Sayfalar

Salı, Haziran 14, 2022

Sevgili annem! Annem...

Annemin fotoğraflarına bakarken gülümsemeden edemiyorum. Çünkü o her fotoğrafta gülümseyen birisi. Yüzündeki masumluk, o tatlı haller, canım canım diyerek ekrana bakmama neden oluyor. Onu tanısanız çok seversiniz... çünkü o çok sevilebilecek, insanın canını verebileceği bir kadın.

Çiçekleri, renkleri, canlılığı çok seviyor. Kendisi en güzel çiçek haberi yok! Hatta ona göre biraz renksiz bir insan olduğum için bana da kızıyor. 😍

Özellikle yeni fotoğraf çekilmiş ise, o fotoğraf kimin telefonunda olursa olsun kendi telefonuma da alıyorum. Bakıyorum, seviyorum, öpüyorum bazen. Sonra içime derin, acı verici bir düşünce saplanıyor. Ya bir gün ölürse ve ben onun fotoğraflarına böyle bakarsam? Her baktığımda ise o kahkahasını, o gülen gözlerini göremediğim için kahrolursam? Şu an bu satırları yazmak bile gözlerimin dolmasına neden oluyor.
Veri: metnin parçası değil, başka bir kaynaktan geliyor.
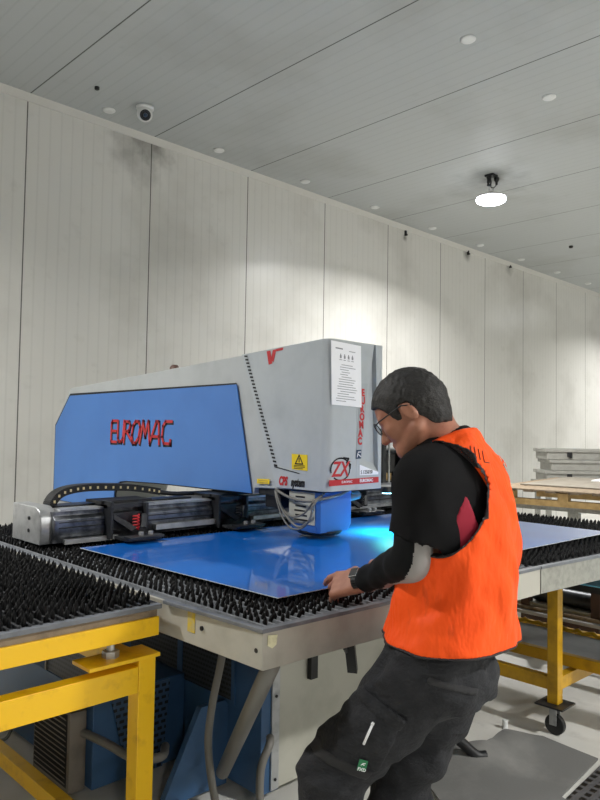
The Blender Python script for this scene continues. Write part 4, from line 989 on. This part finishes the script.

Sevginin acı veren, insanı mahveden yanı bu işte. Onları bir gün kaybedebileceğini bilmek, bunun farkında olmak... çok acı veriyor. 

Tabii bu acıya saplanıp kalmamayı tercih ediyorum, yoksa zamanı durdurmaya çalışmak gibi çılgınca çaba vermeyen uğraşlar içine girmekten, kafayı bir yerde sıyırmaktan, odağımı kaybetmekten, en önemlisi de inancımı kötüye düşürmekten korkuyorum. Çok düşünmek bana iyi gelmiyor. Çok sevmek de bana iyi gelmiyor. Ama bu hayatta çok seven, gerçekten seven bir insanım işte. Ne oldu? madalyam mı var? Hayır. İnsanın canını mutlu ettiği kadar yakmaktan başka bir halta yaramıyor. 
Bütün sevdiklerimize sağlıklı, huzurlu, mutlu uzun ama çok uzun ömürler diliyorum. Seni seviyorum annem! Anne kelimesinin bendeki karşılığısın sen. İçim gidiyor anne derken... annem!